François Hollande et Ali Bongo à l'Élysée (Juillet 2012) |
Les lignes bougent en Afrique et dans les pays arabes mais la politique étrangère de la France ne semble pas changer sur le fond. Pour l'instant, le discours sur l'Iran et la Syrie est pratiquement le même sous Nicolas Sarkozy que sous François Hollande ; reste à savoir quelles vont être les actions. À part le Parti Communiste et quelques voix dissonantes au sein des députés, gauche, écologiste et droite ont voté l'intervention et la continuation de la guerre en Libye lors du dernier gouvernement (Jean-Luc Mélenchon soutenait aussi cette intervention).
L'opinion publique - puisque c'est ainsi que l'on nomme le peuple qui ne serait qu'un dans sa majorité et sa façon de penser - ne veut plus de dictateurs, ni dans les pays lointains (tout au moins pour les pays que la presse met en avant), ni à l'Élysée et François Hollande en avait fait la promesse dans l'un de ses discours : « Moi président, il n’y aura pas de dictateurs reçus à l’Elysée ». Peu de temps après cette déclaration et une fois président, le premier chef d'État Africain invité à l'Elysée fût Ali Bongo.

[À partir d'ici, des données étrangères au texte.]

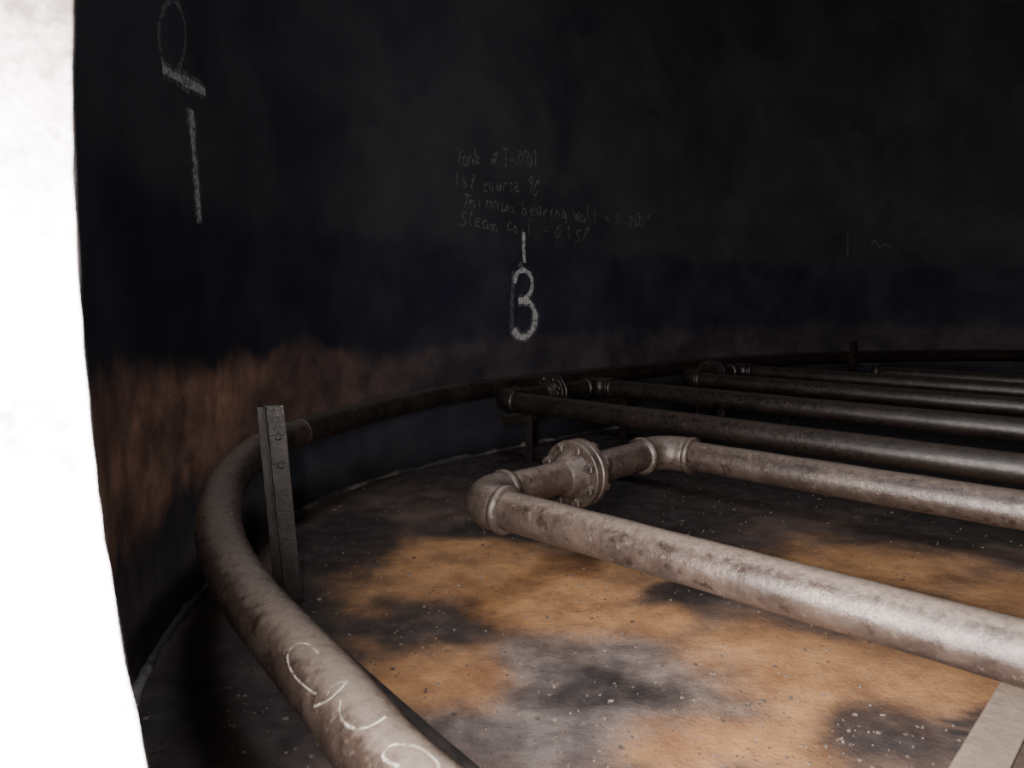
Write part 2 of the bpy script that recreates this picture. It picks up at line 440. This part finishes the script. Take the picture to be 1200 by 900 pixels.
kk=min(range(len(path2)),key=lambda i:(path2[i]-PP[8]).length)
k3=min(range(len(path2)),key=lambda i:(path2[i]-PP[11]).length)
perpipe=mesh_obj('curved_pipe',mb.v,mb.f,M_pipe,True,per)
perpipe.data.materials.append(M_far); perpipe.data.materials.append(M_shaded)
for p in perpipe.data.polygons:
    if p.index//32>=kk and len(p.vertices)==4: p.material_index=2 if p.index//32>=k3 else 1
bvh=BVHTree.FromPolygons(mb.v,mb.f)
mb2=MB()
lathe(mb2,path2[0],(path2[1]-path2[0]),[(-.02,.03),(0,.055),(.03,.055),(.04,.045)],28)
mesh_obj('end_fitting',mb2.v,mb2.f,M_fit,True,per)
j=min(range(len(path2)),key=lambda i:(path2[i]-PP[8]).length)
mb2=MB(); lathe(mb2,path2[j],(path2[j+1]-path2[j-1]),[(-.012,PR),(-.006,PR+.003),(.006,PR+.003),(.012,PR)],28)
mesh_obj('weld_collar',mb2.v,mb2.f,M_far,True,per)
mb=MB()
for hh in (.435,.365):
    f=hh/.51; p=pb.lerp(pt,f); A=dA.normalized(); nn=Vector((.25,-1,0)).normalized()
    boxm(mb,p+A*.024+nn*.006,A*.022,nn*.008,up*.003)
    lathe(mb,p+A*.03+nn*.003,nn,[(-.002,.009),(.010,.009),(.012,.006)],6)
o=mesh_obj('clip_bolts',mb.v,mb.f,M_dark,False,post)
for frac in (86,140):
    i=(iend+frac)%NW; q=W[i]+WN[i]*.16
    pe=empty('pipe_support_post'); mb=MB()
    angle_bar(mb,Vector((q.x,q.y,0)),Vector((q.x,q.y,.46)),Vector((1,.3,0)),Vector((-.3,1,0)),.035,.006)
    o=mesh_obj('angle_leg',mb.v,mb.f,M_shaded,False,pe)
    mb=MB(); boxm(mb,Vector((q.x,q.y,.29)),WN[i]*.085,WN[i].cross(up)*.02,up*.004)
    o=mesh_obj('saddle',mb.v,mb.f,M_shaded,False,pe)
def stand(m,k0,k1,legs,mat):
    pe=empty('coil_support_stand'); mb=MB()
    angle_bar(mb,L(m,k0,PH-PR-.001),L(m,k1,PH-PR-.001),d*-1,-up,.05,.006)
    for k in legs:
        angle_bar(mb,L(m-.005,k,0),L(m-.005,k,PH-PR-.006),-d,e,.04,.005)
        boxm(mb,L(m-.02,k+.015,.004),d*.04,e*.04,up*.004)
    o=mesh_obj('stand_frame',mb.v,mb.f,mat,False,pe); bevel(o)
stand(.185,.45,5.1,[.62,1.55,2.2,2.8,3.5,4.2,4.9],M_beam)
stand(2.30,2.30,2.56,[2.46],M_dark)
stand(2.28,3.05,3.3,[3.17],M_shaded)
stand(1.9,3.3,4.65,[3.5,4.3],M_shaded)
stand(-1.6,1.0,5.1,[1.3,2.2,3.5,4.9],M_dark)
# ------------------------------------------------------------------ marks
def ribbon_surface(mb,pts,nors,wd):
    V=[];Fc=[]
    for i,p in enumerate(pts):
        a=pts[max(i-1,0)];bq=pts[min(i+1,len(pts)-1)]; t=(bq-a)
        if t.length<1e-6: t=Vector((0,0,1))
        t.normalize(); s_=t.cross(nors[i]).normalized()
        ww=wd*(.8+.4*noise.noise(p*30)); V+=[p-s_*ww,p+s_*ww]
    for i in range(len(pts)-1): Fc.append((2*i,2*i+1,2*i+3,2*i+2))
    mb.add(V,Fc)
def wall_stroke(mb,sh,wd,off=.004):
    P=resample([Vector((a,b_,0)) for a,b_ in sh],.01)
    pts=[wall_at(p.x,p.y,off) for p in P]; nor=[]
    for p in P:
        q=wall_at(p.x,p.y,off+.01)-wall_at(p.x,p.y,off); nor.append(q.normalized())
    ribbon_surface(mb,pts,nor,wd)
def wall_px(mb,poly,wd,sm=True,off=.004):
    sh=[Vector((*wall_hit(x,y),0)) for x,y in poly]
    if sm and len(sh)>2: sh=catmull(sh,False,8)
    wall_stroke(mb,[(p.x,p.y) for p in sh],wd,off)
sp1=empty('spray_paint_marking')
mb=MB()
wall_px(mb,[(613,272),(613,290),(614,308)],.014)
wall_px(mb,[(602,332),(606,320),(614,317),(622,325),(622,340),(615,350),(607,353)],.015)
wall_px(mb,[(607,352),(619,354),(626,366),(625,382),(616,394),(607,394),(601,386)],.019)
mesh_obj('letter_strokes',mb.v,mb.f,M_spray,True,sp1)
mb=MB()
wall_px(mb,[(602,318),(600,345),(599,392)],.016,off=.003)
wall_px(mb,[(608,308),(612,318)],.025,off=.003)
wall_px(mb,[(607,352),(619,354),(626,366),(625,382),(616,394),(607,394),(601,386)],.034,off=.0035)
mesh_obj('overspray',mb.v,mb.f,M_spray2,True,sp1)
sp2=empty('spray_paint_marking')
mb=MB()
wall_px(mb,[(188,80),(203,89),(222,99),(239,108)],.014)
wall_px(mb,[(222,128),(224,160),(228,210),(232,262)],.020)
mesh_obj('letter_strokes',mb.v,mb.f,M_sprayL,True,sp2)
mb=MB()
wall_px(mb,[(190,80),(184,45),(188,15),(203,0),(214,25),(214,60),(205,85)],.010)
wall_px(mb,[(188,80),(203,89),(222,99),(239,108)],.028,off=.0035)
wall_px(mb,[(222,128),(224,160),(228,210),(232,262)],.036,off=.0035)
mesh_obj('overspray',mb.v,mb.f,M_spray2,True,sp2)
G_={
'T':[[(0,1),(.6,1)],[(.3,1),(.3,0)]],'a':[[(.45,.5),(.2,.55),(.03,.3),(.15,.02),(.4,.1),(.45,.5),(.45,.1),(.55,0)]],
'n':[[(.05,.5),(.05,0)],[(.05,.35),(.25,.55),(.4,.4),(.42,0)]],'k':[[(.05,1),(.05,0)],[(.4,.55),(.05,.25),(.45,0)]],
'#':[[(.15,.9),(.1,.1)],[(.4,.9),(.35,.1)],[(0,.65),(.5,.65)],[(0,.35),(.5,.35)]],'-':[[(.05,.45),(.45,.45)]],
'3':[[(.05,.9),(.3,1),(.45,.8),(.2,.55),(.48,.3),(.3,0),(.02,.1)]],'0':[[(.25,1),(.03,.6),(.1,.1),(.3,0),(.47,.4),(.4,.9),(.25,1)]],
'1':[[(.2,1),(.2,0)]],'s':[[(.4,.5),(.15,.55),(.1,.38),(.38,.22),(.3,.02),(.05,.05)]],'t':[[(.2,.9),(.2,.05),(.4,0)],[(0,.6),(.4,.6)]],
'c':[[(.4,.5),(.15,.5),(.05,.2),(.2,0),(.42,.08)]],'o':[[(.25,.55),(.05,.3),(.2,0),(.43,.25),(.25,.55)]],
'u':[[(.05,.5),(.08,.1),(.25,0),(.4,.2),(.42,.5),(.45,0)]],'r':[[(.08,.5),(.08,0)],[(.08,.35),(.25,.53),(.4,.48)]],
'e':[[(.05,.28),(.4,.32),(.3,.55),(.08,.45),(.08,.1),(.3,0),(.42,.1)]],'9':[[(.42,.9),(.15,1),(.08,.7),(.4,.65),(.42,.95),(.38,0)]],
'6':[[(.35,1),(.08,.5),(.1,.05),(.35,0),(.42,.3),(.1,.4)]],'"':[[(.1,1.1),(.1,.8)],[(.25,1.1),(.25,.8)]],
'h':[[(.05,1),(.05,0)],[(.05,.35),(.25,.55),(.42,.35),(.42,0)]],'i':[[(.15,.5),(.15,0)],[(.15,.75),(.17,.72)]],
'm':[[(.03,.5),(.03,0)],[(.03,.35),(.15,.55),(.25,.4),(.25,0)],[(.25,.4),(.38,.55),(.5,.35),(.5,0)]],
'b':[[(.05,1),(.05,0),(.3,0),(.42,.25),(.25,.5),(.05,.35)]],'g':[[(.4,.5),(.1,.5),(.08,.1),(.38,.1),(.4,.5),(.38,-.3),(.1,-.35)]],
'w':[[(0,.5),(.12,0),(.25,.4),(.38,0),(.5,.5)]],'W':[[(0,1),(.15,0),(.3,.7),(.45,0),(.6,1)]],'l':[[(.15,1),(.12,.05),(.25,0)]],
'=':[[(.05,.6),(.5,.6)],[(.05,.35),(.5,.35)]],'.':[[(.15,.05),(.18,0)]],'2':[[(.05,.85),(.3,1),(.4,.7),(.05,0),(.5,.03)]],
'S':[[(.5,.9),(.2,1),(.08,.7),(.45,.4),(.35,0),(.03,.1)]],'5':[[(.45,1),(.1,1),(.08,.6),(.38,.55),(.4,.1),(.05,0)]],'7':[[(.03,1),(.45,1),(.15,0)]],
' ':[]}
mb=MB()
def write(txt,x0,y0,x1,y1,hp):
    s0,h0=wall_hit(x0,y0); s1,h1=wall_hit(x1,y1); _,ht=wall_hit(x0,y0-hp); gh=ht-h0
    gw=(s1-s0)/len(txt)
    for i,ch in enumerate(txt):
        bs=s0+gw*i; bh=h0+(h1-h0)*i/len(txt)+random.uniform(-.008,.008); k1=random.uniform(.85,1.15); sl=random.uniform(-.02,.03)
        for st in G_[ch]:
            q=[Vector((bs+x*gw*1.45+sl*y,bh+y*gh*k1,0)) for x,y in st]
            if len(q)>2: q=catmull(q,False,5)
            wall_stroke(mb,[(p.x,p.y) for p in q],.0050)
write('Tank # T-3001',533,192,632,194,20)
write('1st course 96"',533,220,637,229,20)
write('Thinnum bearing Wall = 0.200"',540,241,762,268,18)
write('Steam coil = 0.157"',537,264,694,285,18)
wall_px(mb,[(993,274),(993,303)],.006)
wall_px(mb,[(1020,290),(1024,281),(1030,290),(1036,286),(1046,291)],.005)
mesh_obj('wall_chalk_writing',mb.v,mb.f,M_chalk)
mb=MB()
def pipe_px(poly,wd):
    P=catmull([Vector((x,y,0)) for x,y in poly],False,10); pts=[];nor=[]
    for p in P:
        r=ray(p.x,p.y).normalized(); loc,no,idx,dist=bvh.ray_cast(CAM,r)
        if loc is None: continue
        if no.dot(r)>0: no=-no
        pts.append(loc+no*.002); nor.append(no)
    if len(pts)>2: ribbon_surface(mb,pts,nor,wd)
pipe_px([(374,768),(362,757),(348,756),(339,766),(340,780),(348,794),(360,806),(372,814)],.0015)
pipe_px([(370,828),(382,824),(395,814),(408,800)],.0019)
pipe_px([(408,800),(392,804),(384,816)],.0012)
pipe_px([(400,822),(400,838),(408,851),(426,855),(440,850),(452,842)],.0019)
pipe_px([(468,900),(450,888),(458,876),(480,875),(500,884),(512,896),(515,905)],.0021)
mesh_obj('pipe_marker_writing',mb.v,mb.f,M_pmark)
floor_strip=[px(345,716),px(372,742),px(430,795),px(500,858),px(560,910),px(640,980)]
ss=resample(catmull(floor_strip,False,8),.03)
V=[];Fc=[]
for i,p in enumerate(ss):
    a=ss[max(i-1,0)];bq=ss[min(i+1,len(ss)-1)]; t=(bq-a).normalized(); s_=t.cross(up)
    for x,hh in((-.014,.0),(-.011,.006),(.008,.006),(.012,.0)): V.append(p+s_*x+up*hh)
for i in range(len(ss)-1):
    for k in range(3): Fc.append((i*4+k,i*4+k+1,i*4+5+k,i*4+4+k))
mesh_obj('trim_2',V,Fc,M_strip)
mb=MB(); cnt=0
def inside(x,y):
    i=near_idx(Vector((x,y,0))); return (Vector((x,y,0))-W[i]).dot(WN[i])>.03
while cnt<1500:
    if random.random()<.5:
        X=random.uniform(170,1250); Y=random.uniform(560,930); p=px(X,Y); x,y=p.x,p.y
    else: x=random.uniform(-.8,3.5); y=random.uniform(.3,4.8)
    if noise.noise(Vector((x,y,3))*2.2)+random.uniform(-.35,.35)<0: continue
    if (x<-.3 or y>3) and not inside(x,y): continue
    r=random.choice([.0015,.002,.002,.0025,.003,.003,.0045,.006]); k=random.randint(4,6); a0=random.uniform(0,6.28)
    rx=random.uniform(.4,1)
    ring=[Vector((x+math.cos(a0+6.283*i/k)*r*random.uniform(.6,1.2),y+math.sin(a0+6.283*i/k)*r*rx*random.uniform(.6,1.2),.0005)) for i in range(k)]
    top=[q+Vector((0,0,random.uniform(.001,.0035))) for q in ring]
    mb.add(ring+top,[tuple(k+i for i in range(k))]+[(i,(i+1)%k,k+(i+1)%k,k+i) for i in range(k)]); cnt+=1
mesh_obj('floor_rust_flakes',mb.v,mb.f,M_flake,False)
# ------------------------------------------------------------------ lights
wd=bpy.data.worlds.new('daylight'); bpy.context.scene.world=wd; wd.use_nodes=True
wd.node_tree.nodes['Background'].inputs[0].default_value=(.85,.92,1,1); wd.node_tree.nodes['Background'].inputs[1].default_value=1.5
la=bpy.data.lights.new('manway_daylight','AREA'); la.shape='DISK'; la.size=.56; la.energy=165; la.color=(1,.96,.93)
lo=bpy.data.objects.new('manway_daylight',la); col.objects.link(lo)
lo.location=hc3-nv*.27
lo.rotation_euler=(nv*.85+tv*.4+Vector((0,0,-.35))).to_track_quat('-Z','Y').to_euler()
lb=bpy.data.lights.new('bounce_fill_light','AREA'); lb.shape='DISK'; lb.size=.6; lb.energy=48; lb.color=(.82,.88,1)  # added fill lamp under the ceiling, stands in for interior bounce light
l2=bpy.data.objects.new('bounce_fill_light',lb); col.objects.link(l2)
l2.location=(.25,.75,3.5); l2.rotation_euler=(0,0,0)
# camera
cam=bpy.data.cameras.new('camera'); co=bpy.data.objects.new('camera',cam); col.objects.link(co)
cam.sensor_width=36; cam.lens=F*36/1200; cam.clip_start=.01
cam.dof.use_dof=True; cam.dof.focus_distance=2.0; cam.dof.aperture_fstop=8
co.location=CAM; co.rotation_euler=(math.pi/2-PIT,0,0)
bpy.context.scene.camera=co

La promesse de François Hollande lors de la campagne électorale est impossible à tenir. Ici, la différence entre le discours et l'action est claire et va à l'encontre de ce que le peuple souhaitait. Mais la politique internationale d'un pays est-elle compatible avec la démocratie au regard de la complexité stratégique et de la construction des alliances diplomatiques qui se font souvent sur le long terme même si elles se défont avec une confondante rapidité dans certains cas ? La question se pose et la réponse semble avoir été choisie par nos gouvernants, choisie du côté de l'action tout au moins puisque le discours continue à répondre à l'opinion publique. La question peut-être plus précise : à l'heure actuelle, est-il possible que la politique internationale du pays soit décidée par le peuple ?
Dîner à l'Élysée en Décembre 2010 |
La plupart des médias dominants traitent de la même façon les thématiques internationales. Comme pour la guerre en ex-Yougoslavie, les méchants sont bien définis et les nuances sont rares. La complexité des relations internationales et de leurs enjeux sont-ils bien perçus par l'ensemble des personnes qui réclame la tête d'untel ou la non venue d'un autre ? La politique n'est-ce pas discuter avec l'autre ? Il me semble qu'il n'est pas gênant qu'Ali Bongo ou Bachar El Assad soient invités à l'Élysée : ce qui compte c'est ce qui est dit durant ces discussions (les sujets abordés) et les actes qui en découlent.
On le voit, le discours politique suit souvent l'opinion publique, les actes, eux, ne sont pas toujours et même rarement en adéquation et restent du domaine de la politique internationale... un domaine méconnu de l'opinion publique. Parfois le discours et les actes se rejoignent, comme pour la guerre qui a lieu en Libye où l'opinion publique (en France) était du côté de l'intervention (la guerre) menée avec l'accord de l'ONU, intervention très vite passée sous le commandement de l'OTAN.
Dans notre système démocratique les politiques ne sont plus censés nous représenter ou tenter d'appliquer les idées et desiderata du peuple, mais appliquer un programme de gestion de l'État suivant une idéologie de plus en plus estompée du clivage gauche/droite. On vote pour une idée et non pas pour porter les idées ou les doléances du peuple. De fait la sanction du peuple tombe au moment des élections et de la possible réélection qui tient lieu de plébiscite. Le politique doit donc tenir un discours qui plaise à "l'opinion publique" ; ce discours est une réponse à l'information et la perception quasi-unilatérale sur les politiques étrangères qui se calque sur une vision unilatérale du monde (une vision en générale calquée sur la politique internationale défendue par les américains) ; c'est un jeu dangereux qui encourage les va-t-en guerre (qui la font rarement eux-mêmes).
Pour que la politique étrangère du pays soit compatible avec la démocratie il faudrait que le peuple ait accès à plus de sources d'information, et que les politiques élus soient les représentants du peuple. Que s'est-il dit à l'Élysée quand Ali Bongo est venu ? Quel a été le but de cette visite ? L'opinion publique et les journaux dominants devaient regarder ailleurs, ce jour-là. Et maintenant, quelle va être la position de la France si l'Angleterre attaque l'ambassade d'Équateur à Londres ? Quelle va-être la position de la France si une guerre est déclenchée en Iran ?... Si la diplomatie est un jeu qui se joue à plusieurs joueurs, la France semble continuer d'avancer ses pions (nous ne parlons pas là de l'Afrique) sous la houlette de l'atlantisme. Pourtant, les États Unis d'Amérique et l'OTAN ne sont pas la seule voix diplomatique envisageable par la France et l'Europe.